Since 2012, life has changed. Shields is going into Rio with two World Championship titles, multiple endorsement deals and a documentary on her life set to air on PBS on Aug. 2. (The title of the film, “T-Rex”, is her childhood nickname. “Back in the day, I had kind of short arms!” Shields explains.)

Now, she stays with her mentor, Corey Taylor, when she’s back in town. Taylor praises Shields for never turning her back on the people of Flint. “Home is where the heart is. This is where her heart is. This is where her family is. And she loves her family. She loves her friends. She loves the community. And she has a genuine love and esteem for the city of Flint. I’ve seen her out when people try to say things about Flint. And she’s, like, ‘Have you ever been to Flint? You can’t say that.
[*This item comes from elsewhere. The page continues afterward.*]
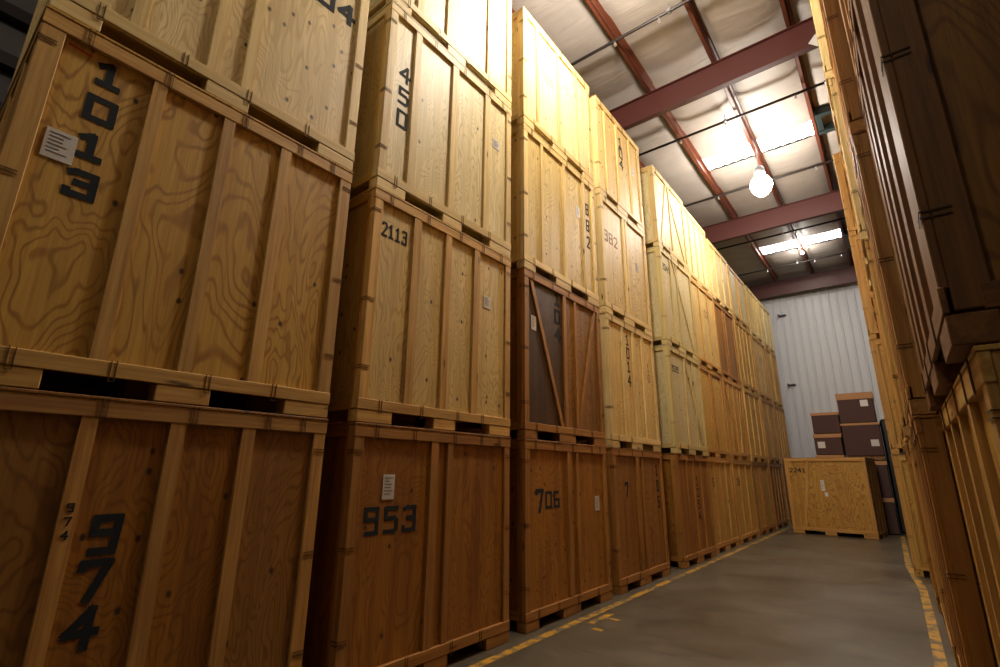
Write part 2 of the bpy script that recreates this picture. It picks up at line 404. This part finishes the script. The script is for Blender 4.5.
# fourth stack
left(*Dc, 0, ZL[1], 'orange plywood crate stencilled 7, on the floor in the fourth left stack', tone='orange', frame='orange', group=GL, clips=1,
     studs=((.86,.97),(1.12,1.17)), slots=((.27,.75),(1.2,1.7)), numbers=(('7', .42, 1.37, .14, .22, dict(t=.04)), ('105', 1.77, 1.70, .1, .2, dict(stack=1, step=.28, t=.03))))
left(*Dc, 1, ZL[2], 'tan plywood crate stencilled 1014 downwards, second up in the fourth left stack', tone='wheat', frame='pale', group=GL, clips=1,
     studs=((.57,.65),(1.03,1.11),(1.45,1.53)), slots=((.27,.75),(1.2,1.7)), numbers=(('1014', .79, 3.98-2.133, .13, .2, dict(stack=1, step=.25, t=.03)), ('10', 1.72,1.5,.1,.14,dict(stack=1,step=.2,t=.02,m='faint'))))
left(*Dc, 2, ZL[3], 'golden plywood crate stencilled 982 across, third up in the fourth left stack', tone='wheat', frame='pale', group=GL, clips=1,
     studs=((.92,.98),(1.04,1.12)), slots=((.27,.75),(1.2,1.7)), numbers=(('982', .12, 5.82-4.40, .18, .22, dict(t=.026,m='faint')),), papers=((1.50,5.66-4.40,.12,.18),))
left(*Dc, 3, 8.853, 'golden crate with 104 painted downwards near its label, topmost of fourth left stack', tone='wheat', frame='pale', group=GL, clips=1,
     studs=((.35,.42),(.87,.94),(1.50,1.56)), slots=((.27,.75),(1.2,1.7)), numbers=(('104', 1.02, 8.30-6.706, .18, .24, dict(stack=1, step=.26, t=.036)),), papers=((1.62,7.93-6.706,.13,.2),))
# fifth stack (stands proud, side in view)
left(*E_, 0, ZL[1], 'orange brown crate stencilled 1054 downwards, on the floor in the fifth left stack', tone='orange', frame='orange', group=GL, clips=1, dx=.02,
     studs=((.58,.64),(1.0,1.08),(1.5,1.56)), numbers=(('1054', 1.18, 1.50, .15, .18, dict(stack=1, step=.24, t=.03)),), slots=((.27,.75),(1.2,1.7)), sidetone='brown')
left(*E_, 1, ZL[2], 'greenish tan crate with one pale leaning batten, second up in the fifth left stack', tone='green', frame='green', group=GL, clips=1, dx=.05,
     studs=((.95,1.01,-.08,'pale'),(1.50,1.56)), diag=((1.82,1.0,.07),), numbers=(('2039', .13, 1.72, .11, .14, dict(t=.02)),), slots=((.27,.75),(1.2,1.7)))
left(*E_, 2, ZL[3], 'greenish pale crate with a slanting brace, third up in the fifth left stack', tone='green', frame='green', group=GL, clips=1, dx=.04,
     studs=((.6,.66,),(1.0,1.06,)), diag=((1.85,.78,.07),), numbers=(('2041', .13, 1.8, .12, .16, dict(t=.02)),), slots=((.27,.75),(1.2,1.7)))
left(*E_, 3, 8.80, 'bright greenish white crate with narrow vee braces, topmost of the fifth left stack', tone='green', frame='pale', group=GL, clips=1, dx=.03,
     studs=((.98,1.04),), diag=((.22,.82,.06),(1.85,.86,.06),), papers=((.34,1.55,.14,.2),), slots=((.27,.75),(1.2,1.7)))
# far stacks
far = [
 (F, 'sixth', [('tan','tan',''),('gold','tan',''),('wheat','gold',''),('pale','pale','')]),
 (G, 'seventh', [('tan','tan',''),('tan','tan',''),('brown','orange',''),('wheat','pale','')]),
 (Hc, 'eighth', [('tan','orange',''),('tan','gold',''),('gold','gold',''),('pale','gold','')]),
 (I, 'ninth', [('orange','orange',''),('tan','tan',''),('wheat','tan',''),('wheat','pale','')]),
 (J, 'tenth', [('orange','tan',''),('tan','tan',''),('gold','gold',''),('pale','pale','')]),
]
LEVN = ['on the floor', 'second up', 'third up', 'topmost']
TN = dict(tan='tan', orange='orange', brown='dark brown', gold='golden', pale='pale', wheat='pale golden', green='greenish')
FN = {(0,0):'63', (0,1):None, (0,2):'52', (1,0):'18', (1,2):None, (2,1):'7', (2,2):'31', (3,2):'40', (4,1):'9'}
ordn = {}
for ci, (span, nm, lv) in enumerate(far):
    for k in range(4):
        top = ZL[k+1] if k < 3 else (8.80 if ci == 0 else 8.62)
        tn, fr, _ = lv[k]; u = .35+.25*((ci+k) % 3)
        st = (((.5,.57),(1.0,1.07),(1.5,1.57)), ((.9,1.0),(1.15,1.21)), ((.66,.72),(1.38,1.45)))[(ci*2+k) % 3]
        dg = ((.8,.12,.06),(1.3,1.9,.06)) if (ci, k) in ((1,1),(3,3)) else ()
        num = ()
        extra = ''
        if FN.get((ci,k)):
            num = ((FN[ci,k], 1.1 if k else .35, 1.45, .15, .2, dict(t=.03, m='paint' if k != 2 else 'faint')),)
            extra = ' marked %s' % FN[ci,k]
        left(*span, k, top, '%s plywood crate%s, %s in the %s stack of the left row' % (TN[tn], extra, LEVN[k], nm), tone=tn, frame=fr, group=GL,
             studs=st, diag=dg, numbers=num, clips=0, slots=((.27,.78),(1.22,1.75)), side_studs=False, dx=RND.uniform(-.03,.02))

# ------------------------------------------------------------------ right row of stacks
GR = 'crates in the right row of stacks'
def right(y0, x, lev, top, label, W=2.13, **k):
    D = 1.55; H = top - ZL[lev]
    return crate((x+D/2, y0+W/2, ZL[lev]), -math.pi/2, H-.004, label, W=W, group=GR, **k)
right(2.13, .24, 0, ZL[1], 'golden brown crate with close battens at the right edge, bottom of nearest right stack', tone='gold', frame='gold',
      studs=((.5,.58),(1.0,1.08),(1.5,1.58)), sidetone='brown')
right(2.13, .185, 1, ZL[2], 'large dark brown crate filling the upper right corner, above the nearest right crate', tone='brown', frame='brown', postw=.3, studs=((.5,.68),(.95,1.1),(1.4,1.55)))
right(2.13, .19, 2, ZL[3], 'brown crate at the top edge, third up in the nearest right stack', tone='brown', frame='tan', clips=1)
right(4.45, .11, 0, ZL[1], 'dark red brown crate behind the nearest right crate, on the floor in second right stack', tone='orange', frame='orange', sidetone='brown')
right(4.45, .10, 1, ZL[2], 'brown crate with a dark fork opening, second up in the second right stack', tone='orange', frame='tan', sidetone='orange')
right(4.45, .09, 2, ZL[3], 'tan crate with doubled wire clips, third up in the second right stack', tone='tan', frame='tan', sidetone='tan')
for k, (x, t) in enumerate(((.09,'orange'),(.06,'tan'),(.03,'wheat'),(.005,'pale'))):
    right(6.8, x, k, ZL[k+1] if k < 3 else 8.85, '%s crate seen nearly edge on, %s in the third right stack' % (TN[t], LEVN[k]), tone=t, frame=('tan','gold','pale','pale')[k], clips=1)
for k, (x, t) in enumerate(((.06,'orange'),(.035,'tan'),(.015,'tan'),(0,'gold'))):
    right(9.3, x, k, ZL[k+1] if k < 3 else 8.85, '%s crate seen as a thin sliver, %s in the fourth right stack' % (TN[t], LEVN[k]), tone=t, frame=('orange','tan','tan','gold')[k], clips=1)
for k, t in enumerate(('tan','tan','gold','gold')):
    right(12.3, -.155+.005*k, k, ZL[k+1] if k < 3 else 8.75, '%s crate showing its end and fork hole, %s in the farthest right stack' % (TN[t], LEVN[k]), tone=t, frame='gold', clips=1)

# ------------------------------------------------------------------ crate standing in the aisle
crate((-1.86, 19.36, 0), math.radians(-6.5), 2.27, 'lone plywood crate marked 2241 standing on the aisle floor at the end', tone='worn', frame='tan', W=2.17,
      studs=(), diag=((.32,.62,.08),(1.62,1.02,.08)), numbers=(('2241', .12, 1.82, .105, .13, dict(t=.024)),), papers=((.93,1.28,.10,.32),(1.0,1.12,.09,.12)), clips=0,
      slots=((.32,.86),(1.16,1.82)), group='wooden storage crates')

# ------------------------------------------------------------------ cartons behind it
def carton(x0, x1, y0, y1, z0, z1, label, tilt=0, stick=None, rim=.13):
    cx, cy = (x0+x1)/2, (y0+y1)/2
    root = empty('moving_carton', (cx, cy, z0), tilt); tag(root, label, 'carton', 'dark cartons stacked at the aisle end')
    w, d, h = (x1-x0)/2, (y1-y0)/2, z1-z0
    MB().box(-w, w, -d, d, .0, h-.02, .012).build('body', M['carton'], root)
    MB().box(-w-.02, w+.02, -d-.02, -d+.01, h-rim, h-.005, .004).box(-w-.02, w+.02, d-.01, d+.02, h-rim, h-.005, .004).box(-w-.02, -w+.01, -d, d, h-rim, h-.005, .004).box(w-.01, w+.02, -d, d, h-rim, h-.005, .004).box(-w, w, -d, d, h-.02, h-.004).build('lid_flap', M['cartontop'], root)
    if stick: MB().box(stick[0], stick[0]+.21, -d-.006, -d-.001, stick[1], stick[1]+.21).build('paper_label', M['paper'], root)
    return root
carton(-2.32,-1.52, 20.35,21.3, 0.02,1.15, 'dark carton on the floor behind the lone crate, left side')
carton(-2.30,-1.52, 20.35,21.3, 1.15,2.40, 'dark carton second up behind the lone crate, left side')
carton(-2.28,-1.50, 20.35,21.3, 2.41,3.10, 'dark carton with a white label low on its left, left of the big cartons', stick=(-.30,.22))
carton(-2.26,-1.47, 20.35,21.3, 3.11,3.82, 'open dark carton topmost of the left carton pile', rim=.10)
carton(-1.42,-.42, 20.35,21.35, 0.02,1.08, 'dark carton on the floor right of the lone crate')
carton(-1.42,-.42, 20.35,21.35, 1.09,2.20, 'dark carton second up right of the lone crate')
carton(-1.44,-.42, 20.35,21.35, 2.36,3.42, 'big dark carton with a white label, just under the topmost carton', stick=(.22,.3), rim=.08)
carton(-1.44,-.46, 20.35,21.35, 3.43,4.42, 'topmost dark carton with a tan flap and white label against the white wall', stick=(.14,.52), rim=.22)
MB().box(-1.44,-.42,20.33,21.35,2.22,2.34,.01).build('pallet_board', LUM['brown']['u']); o = bpy.data.objects['pallet_board']; tag(o, 'brown board between the big dark cartons at the aisle end', 'board')
o = MB().box(-.40,.35,20.8,21.6,0.0,3.55,.06).build('wrapped_cabinet', M['black']); tag(o, 'tall black wrapped cabinet between the cartons and the right stacks', 'cabinet')

# ------------------------------------------------------------------ building shell
def concrete():
    m, nt, b = newmat('concrete_floor')
    tc = N(nt, 'ShaderNodeTexCoord')
    n1 = N(nt, 'ShaderNodeTexNoise', i_Scale=.7, i_Detail=6.0, i_Roughness=.65); nt.links.new(tc.outputs['Object'], n1.inputs['Vector'])
    mp = N(nt, 'ShaderNodeMapping'); mp.inputs['Scale'].default_value = (.5,2.2,1); nt.links.new(tc.outputs['Object'], mp.inputs['Vector'])
    n2 = N(nt, 'ShaderNodeTexNoise', i_Scale=2.4, i_Detail=5.0, i_Roughness=.7, i_Distortion=.6); nt.links.new(mp.outputs[0], n2.inputs['Vector'])
    a = ramp(nt, n1.outputs['Fac'], [(.3, srgb(76,67,52)), (.7, srgb(101,91,73))])
    a = mixc(nt, ramp(nt, n2.outputs['Fac'], [(.52,(0,0,0,1)), (.74,(.75,.75,.75,1))]), a, srgb(54,47,36))
    nt.links.new(a, b.inputs['Base Color'])
    r = ramp(nt, n1.outputs['Fac'], [(.3,(.28,.28,.28,1)), (.7,(.5,.5,.5,1))]); nt.links.new(r, b.inputs['Roughness'])
    bp = N(nt, 'ShaderNodeBump', i_Strength=.05); nt.links.new(n2.outputs['Fac'], bp.inputs['Height']); nt.links.new(bp.outputs[0], b.inputs['Normal'])
    return m
XL, XR, YB, YF = -9.0, 6.5, -6.0, 24.8
o = MB().box(XL-.1, XR+.1, YB-.1, YF+.1, -.15, 0).build('floor', concrete()); tag(o, kind='structure')
def worn_yellow():
    m, nt, b = newmat('worn_yellow_paint')
    tc = N(nt, 'ShaderNodeTexCoord')
    n = N(nt, 'ShaderNodeTexNoise', i_Scale=4.5, i_Detail=6.0, i_Roughness=.7); nt.links.new(tc.outputs['Object'], n.inputs['Vector'])
    a = mixc(nt, ramp(nt, n.outputs['Fac'], [(.47,(0,0,0,1)), (.56,(1,1,1,1))]), srgb(190,140,36), srgb(100,90,66))
    nt.links.new(a, b.inputs['Base Color']); b.inputs['Roughness'].default_value = .5
    return m
YEL = worn_yellow()
def line(pts, w, label):
    m = MB(); 
    for (x0,y0), (x1,y1) in zip(pts[:-1], pts[1:]):
        b = len(m.v)
        m.v += [(x0-w/2,y0,.003),(x0+w/2,y0,.003),(x1+w/2,y1,.003),(x1-w/2,y1,.003)]; m.f.append((b,b+1,b+2,b+3))
    o = m.build('floor_line', YEL); tag(o, label, 'floor marking')
line([(-3.40,2.0),(-3.40,8.0),(-3.43,24.4)], .10, 'worn yellow floor line along the foot of the left stacks')
line([(.0,3.0),(-.03,8.0),(-.07,11.0),(-.24,13.5),(-.36,20.0)], .10, 'worn yellow floor line along the foot of the right stacks')
o = MB().box(-3.28,-3.20,5.9,6.45,.001,.004).box(-3.2,-3.02,6.2,6.27,.001,.004).box(-3.12,-3.0,5.7,5.78,.001,.004).build('floor_tick', YEL); tag(o, 'small yellow painted tick beside the left floor line', 'floor marking')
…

You’ve not been there, so you don’t know.’”

“She represents so much for so many,” says Taylor.

“Flint don’t get the recognition it deserves,” says Gerald Baker, who lives up the street from the house Shields shared with her grandmother. “She could be the one to put us on the map. Because this just unbelievable, you know. … I love that to the utmost. I love that.”

With the weight of a city on her shoulders, Shields is ready for Rio. “When you watch the Olympics, you see me. And I’m a boxer that, once you’ve seen me fight once, you want to see me fight again, and again. And I have very good skills, very good power, and I know how to fight. And that’s what people want to see,” she tells Couric.

“I just want to go down in history as the best women’s fighter that’s ever lived.”

Back in Flint, her old neighbor Gerald Benson is just as confident as Shields is. “She ain’t gonna have no problem,” he grins. “Champ. She’s the champ.”